The new head of China’s securities regulator has indicated that he’ll take a tough stance on misconduct and support the stock market by driving more capital into it, according to people familiar with the situation.

In his first comments since taking over as the chairman of the China Securities Regulatory Commission on Saturday, Liu Shiyu told senior officials at the regulator that its main tasks include strictly supervising the market and checking for manipulation, said the people, who asked not to be identified as the matter isn’t public. Liu also said the regulator should actively guide funds into equities, according to the people.

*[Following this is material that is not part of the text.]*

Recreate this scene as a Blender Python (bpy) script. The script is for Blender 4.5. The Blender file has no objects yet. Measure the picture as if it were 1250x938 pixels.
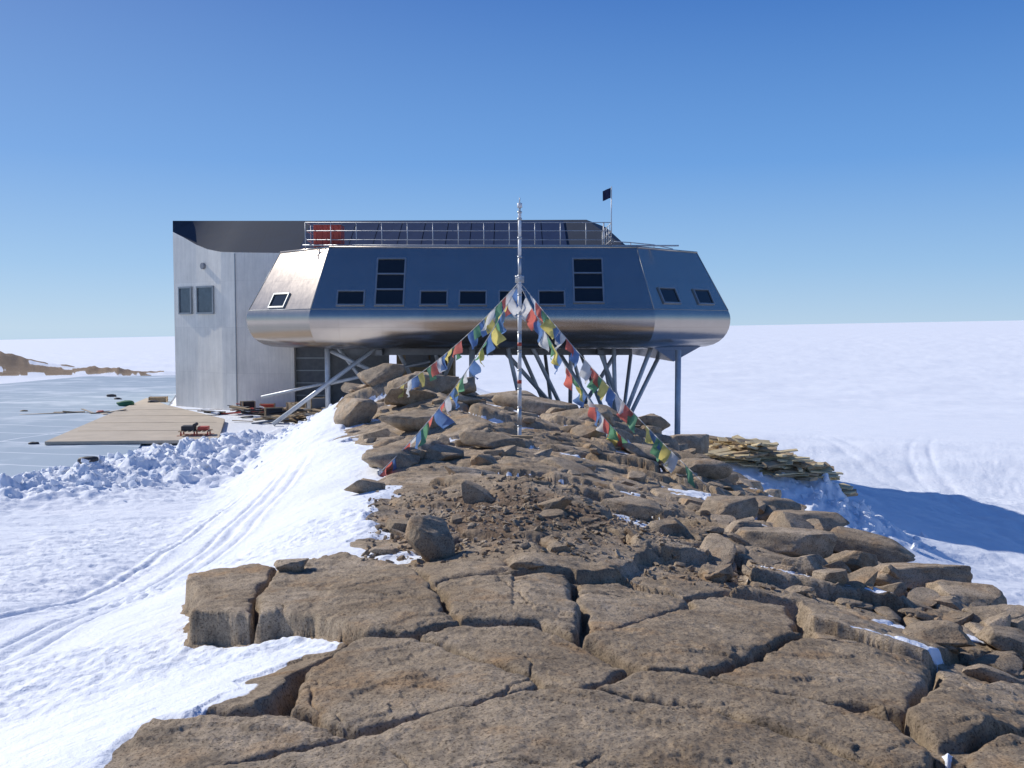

Liu replaced Xiao Gang, who was removed from his post after less than three years, during which near-unchecked leverage drove a boom in stocks before prices collapsed last summer. The plunge reverberated around the world and triggered unprecedented state intervention as the government sought to prevent the spread of turmoil to an economy already growing at its slowest pace in a quarter century.

“Turbulent market conditions since 2015 have exposed many problems,” said Hao Hong, a Hong Kong-based equity strategist at Bocom International Holdings Co. He agreed that Liu should focus on supervision to “help make the market fairer and more transparent.”

The regulator’s press office didn’t immediately respond to a faxed request for a comment.

Extend Crackdown

Liu, who was previously Agricultural Bank of China Ltd.’s chairman, will be seeking to extend the CSRC’s crackdown on misconduct, which intensified as authorities blamed “malicious” short selling and market manipulation for causing the violent swings in stock prices during last summer’s rout.

The combined amount of fines handed out and illicit gains that were confiscated by the CSRC rose last year to a record 5.4 billion yuan ($827 million), or more than 1.5 times the previous 10 years’ total, according to an enforcement report released by the regulator on Jan. 15.

The agency investigated 71 manipulation cases in 2015, more than four times the previous year, as the CSRC focused on probing the abuse of market information, misconduct involving algorithmic trades and margin finance, the report showed.

The Shanghai Composite Index is still trading 44 percent below its June peak.

As well as needing to rebuild morale among the nation’s 99 million investors, Liu will preside over an overhaul of initial public offerings, the planned expansion of a trading link with Hong Kong and a campaign to get the nation’s shares included in MSCI Inc.’s global indexes.

Liu was a deputy governor at the People’s Bank of China before working at Agricultural Bank. Prior to joining the PBOC, Liu worked at China Construction Bank Corp. and the nation’s economic reform commission. He holds a master’s degree from the economic management school of Tsinghua University in Beijing.